Story of Hope: From Obligation to Joy

For the past five weeks, our church family has been engaging in a series about biblical generosity called Overflow. We wanted to take a moment and share with you Lauren’s story about how choosing to view giving as a form of ministry changed how she and her husband viewed money. It turned something that seemed like an obligation into an act of worship. Take a moment and read her story below. 

At the beginning of our marriage, my husband and I were two 23-year-olds essentially living off school loans. My husband was in dental school, and I was a dental assistant making $12 an hour. I, too, had school loans of my own at the time and was just kind of floundering. We had felt the pull to make tithing part of our walk with the Lord but had only an extra $45 to give and some months, even this was a stretch.

We had a sweet young Rwandan man come to our church one Sunday to tell us about all of the ways that a ministry in Africa had changed his life, how God had used this ministry to alter the trajectory of his future. I had felt the weight of this and knew God wanted us to commit to helping, even in our lacking. It took me promising my husband that I would give up any and all Starbucks for the duration of dental school (a promise I always failed to keep), but my husband agreed that we could do this, so we made the commitment to give. We committed to do everything we could to make this $45 payment every month. From that moment on, we didn’t miss a month because we decided to let this ministry depend on us and stuck to our word.

Photo by Tim Mossholder on Unsplash

There’s power in making a choice to couple up with God in ministry. Many people view supporting and working in ministry as someone who teaches or goes off to a foreign country to do mission work. Still, a lot of times, ministry support looks like committing to give and be obedient in the follow-through on your financial word. Understanding our giving as an active part of a ministry changed our hearts from tithing out of obligation to viewing tithing as an act of worship and support in what God is doing in the world, whether in Africa or in our own city.

There’s power in making a choice to couple up with God in ministry.

After a few years of giving our $45 a month, we finally graduated from dental school, and my husband began his dental career. Every payday, my husband and I would still give to our same ministry, but by the time we would pay as much as we could to our student loans (yowza!!) and then pay our credit cards and all the bills, we would barely have anything left to give to our Rwandan ministry and our local church. We would still give our $45, but we knew this action was not giving out of cheer but giving out of obligation. It wasn’t giving from a place of abundance but scraping up what was left and giving out of scarcity. There was no joy to be found in this because it wasn’t out of a heart of worship.

After some reflection and sitting with this before the Lord, we made some changes. We knew we were doing right by honoring our commitment to give, but we knew that the details of the giving lacked in something: cheer. We decided to sit down at the dining room table together, log on, and “give” as a family. We would take joy in it. We were worshiping God and honoring Him, and giving back to Him what He had blessed us with.

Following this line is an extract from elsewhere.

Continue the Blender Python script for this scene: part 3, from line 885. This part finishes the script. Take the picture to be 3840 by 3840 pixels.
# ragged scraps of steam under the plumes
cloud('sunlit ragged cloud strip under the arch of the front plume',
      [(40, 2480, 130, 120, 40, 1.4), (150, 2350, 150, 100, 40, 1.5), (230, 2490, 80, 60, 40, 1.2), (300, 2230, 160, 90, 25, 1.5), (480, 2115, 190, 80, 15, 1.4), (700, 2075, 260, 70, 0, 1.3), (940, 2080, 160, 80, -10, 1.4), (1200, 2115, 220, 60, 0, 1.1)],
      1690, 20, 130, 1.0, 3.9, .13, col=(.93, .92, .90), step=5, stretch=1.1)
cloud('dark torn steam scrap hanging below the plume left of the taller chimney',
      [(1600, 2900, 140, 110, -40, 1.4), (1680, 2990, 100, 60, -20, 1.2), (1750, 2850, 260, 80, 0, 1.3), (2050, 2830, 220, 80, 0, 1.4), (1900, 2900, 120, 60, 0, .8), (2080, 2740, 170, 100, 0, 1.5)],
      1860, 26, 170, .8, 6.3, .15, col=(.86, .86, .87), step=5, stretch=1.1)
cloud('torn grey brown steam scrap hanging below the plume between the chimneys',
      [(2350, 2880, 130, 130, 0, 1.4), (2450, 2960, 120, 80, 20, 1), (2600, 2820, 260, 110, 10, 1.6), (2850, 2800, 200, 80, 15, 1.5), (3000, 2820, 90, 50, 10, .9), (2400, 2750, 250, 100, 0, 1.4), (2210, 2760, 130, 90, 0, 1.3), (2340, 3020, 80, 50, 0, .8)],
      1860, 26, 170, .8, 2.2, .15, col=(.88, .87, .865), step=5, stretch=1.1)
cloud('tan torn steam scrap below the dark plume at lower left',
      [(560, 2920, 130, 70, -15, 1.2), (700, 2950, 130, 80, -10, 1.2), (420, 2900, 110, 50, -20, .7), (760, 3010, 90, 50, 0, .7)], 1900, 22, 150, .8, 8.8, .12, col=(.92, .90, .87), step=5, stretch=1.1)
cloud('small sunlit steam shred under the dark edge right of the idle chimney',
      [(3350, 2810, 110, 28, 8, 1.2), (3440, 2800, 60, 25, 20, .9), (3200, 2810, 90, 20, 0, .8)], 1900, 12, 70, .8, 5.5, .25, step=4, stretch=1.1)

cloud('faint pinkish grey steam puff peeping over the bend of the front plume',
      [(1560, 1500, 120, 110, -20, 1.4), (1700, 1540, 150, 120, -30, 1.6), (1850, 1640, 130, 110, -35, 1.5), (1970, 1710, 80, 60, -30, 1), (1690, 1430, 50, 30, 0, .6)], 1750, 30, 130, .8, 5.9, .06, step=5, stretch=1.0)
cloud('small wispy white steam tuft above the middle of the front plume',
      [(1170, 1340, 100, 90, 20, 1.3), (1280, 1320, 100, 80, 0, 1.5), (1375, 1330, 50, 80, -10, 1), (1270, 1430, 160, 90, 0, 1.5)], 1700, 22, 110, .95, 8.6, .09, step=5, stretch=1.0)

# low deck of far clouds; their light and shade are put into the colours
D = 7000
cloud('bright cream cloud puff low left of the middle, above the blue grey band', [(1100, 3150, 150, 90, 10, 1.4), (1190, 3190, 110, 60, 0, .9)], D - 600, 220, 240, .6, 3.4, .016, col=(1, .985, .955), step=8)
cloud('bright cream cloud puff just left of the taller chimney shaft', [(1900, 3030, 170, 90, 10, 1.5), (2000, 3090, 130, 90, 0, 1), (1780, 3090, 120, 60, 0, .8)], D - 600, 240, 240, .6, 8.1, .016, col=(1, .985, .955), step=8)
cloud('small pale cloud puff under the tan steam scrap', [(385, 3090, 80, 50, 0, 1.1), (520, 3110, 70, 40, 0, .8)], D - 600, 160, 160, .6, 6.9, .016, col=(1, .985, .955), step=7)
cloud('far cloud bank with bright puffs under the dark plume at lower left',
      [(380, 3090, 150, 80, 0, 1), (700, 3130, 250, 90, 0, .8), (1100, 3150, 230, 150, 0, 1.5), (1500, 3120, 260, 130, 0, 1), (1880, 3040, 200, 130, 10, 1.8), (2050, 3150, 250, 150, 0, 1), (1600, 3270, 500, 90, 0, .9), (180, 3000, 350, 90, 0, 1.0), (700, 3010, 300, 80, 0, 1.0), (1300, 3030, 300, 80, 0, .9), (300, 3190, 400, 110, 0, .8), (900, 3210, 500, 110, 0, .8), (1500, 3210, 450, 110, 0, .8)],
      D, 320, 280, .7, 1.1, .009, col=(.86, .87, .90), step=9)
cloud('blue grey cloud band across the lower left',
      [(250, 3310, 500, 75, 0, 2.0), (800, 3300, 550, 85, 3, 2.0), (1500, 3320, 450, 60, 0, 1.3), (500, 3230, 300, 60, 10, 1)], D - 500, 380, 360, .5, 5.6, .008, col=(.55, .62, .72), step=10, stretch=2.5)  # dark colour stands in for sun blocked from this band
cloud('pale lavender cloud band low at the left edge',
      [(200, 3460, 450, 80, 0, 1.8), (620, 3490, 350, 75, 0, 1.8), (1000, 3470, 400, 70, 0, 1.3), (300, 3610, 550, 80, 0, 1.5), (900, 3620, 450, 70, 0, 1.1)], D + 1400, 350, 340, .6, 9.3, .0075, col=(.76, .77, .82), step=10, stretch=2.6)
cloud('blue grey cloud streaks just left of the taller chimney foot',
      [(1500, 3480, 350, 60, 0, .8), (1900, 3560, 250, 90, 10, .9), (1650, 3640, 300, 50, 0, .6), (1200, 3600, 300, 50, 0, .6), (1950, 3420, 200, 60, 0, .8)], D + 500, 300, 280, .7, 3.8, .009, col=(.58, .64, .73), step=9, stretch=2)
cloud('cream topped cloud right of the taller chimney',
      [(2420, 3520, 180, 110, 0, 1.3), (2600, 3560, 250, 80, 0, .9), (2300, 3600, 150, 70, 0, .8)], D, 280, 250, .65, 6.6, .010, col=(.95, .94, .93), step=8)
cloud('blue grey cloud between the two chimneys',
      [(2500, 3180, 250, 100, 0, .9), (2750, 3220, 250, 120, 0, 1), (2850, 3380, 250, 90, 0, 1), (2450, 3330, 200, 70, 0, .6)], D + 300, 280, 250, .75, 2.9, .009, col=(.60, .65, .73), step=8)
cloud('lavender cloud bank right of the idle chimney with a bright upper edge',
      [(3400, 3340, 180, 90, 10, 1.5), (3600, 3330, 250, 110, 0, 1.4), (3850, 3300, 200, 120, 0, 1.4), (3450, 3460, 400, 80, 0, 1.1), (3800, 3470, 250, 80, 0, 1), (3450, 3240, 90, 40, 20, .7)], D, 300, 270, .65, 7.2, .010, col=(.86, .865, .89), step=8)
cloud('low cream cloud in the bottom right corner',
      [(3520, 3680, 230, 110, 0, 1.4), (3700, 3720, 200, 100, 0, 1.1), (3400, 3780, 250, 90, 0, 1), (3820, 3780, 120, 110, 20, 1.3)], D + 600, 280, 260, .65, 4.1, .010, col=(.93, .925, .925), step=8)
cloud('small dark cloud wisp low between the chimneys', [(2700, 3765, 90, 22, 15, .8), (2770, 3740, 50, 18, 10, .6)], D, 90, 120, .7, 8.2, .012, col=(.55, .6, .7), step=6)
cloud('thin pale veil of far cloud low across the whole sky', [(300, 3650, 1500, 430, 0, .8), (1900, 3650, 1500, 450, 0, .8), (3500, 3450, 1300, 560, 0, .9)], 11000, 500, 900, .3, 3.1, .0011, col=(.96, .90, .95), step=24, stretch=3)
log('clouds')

“Every tithe of the land, whether of the seed of the land or the fruit of the trees, is the Lord’s; it is holy to the Lord.” — Leviticus 27:30

“Every good gift and every perfect gift is from above, coming down from the Father of lights, with whom there is no variation or shadow due to change.” — James 1:17

We began to recognize that everything we had was from God: our jobs, our resources, each other, etc. It was all from God and for God. From that point on, we would sit down and give to Him and His ministries as an act of worship. We began to take deep joy in giving. We no longer gave in “auto draft” like our other bills because this was no “bill.” Though we still technically had it on “auto draft” as a source of accountability, we no longer had our hearts giving in “auto-draft.” But, instead, our hearts were giving in intentionality and abundance. We began to view our tithing and giving in the same regard that we held our house payment, our school loans, our credit cards, we knew something needed to change. As we made this shift in our thinking, we became free of credit card debt and built-up savings we were proud of at this time. However, the most powerful way the Lord blessed us was by giving us a deep joy and the gift of being people who operated with hearts of generosity. We knew we were making a difference. We knew we were obedient, and we were a family that these ministries could depend on for help. The blessing of obedience is peace, and he was gracious to give us that peace.

“Whoever sows sparingly will also reap sparingly, and whoever sows bountifully will also reap bountifully.” — 2 Corinthians 9:6

What does your giving look like — is it out of obligation or worshipful obedience? Does it produce cheer or dread? I would encourage you to pray over what kind of commitment to giving the Lord is calling you into, and my prayer for you is that you would have the courage and obedient faith to step into that place of worship and cheerful giving.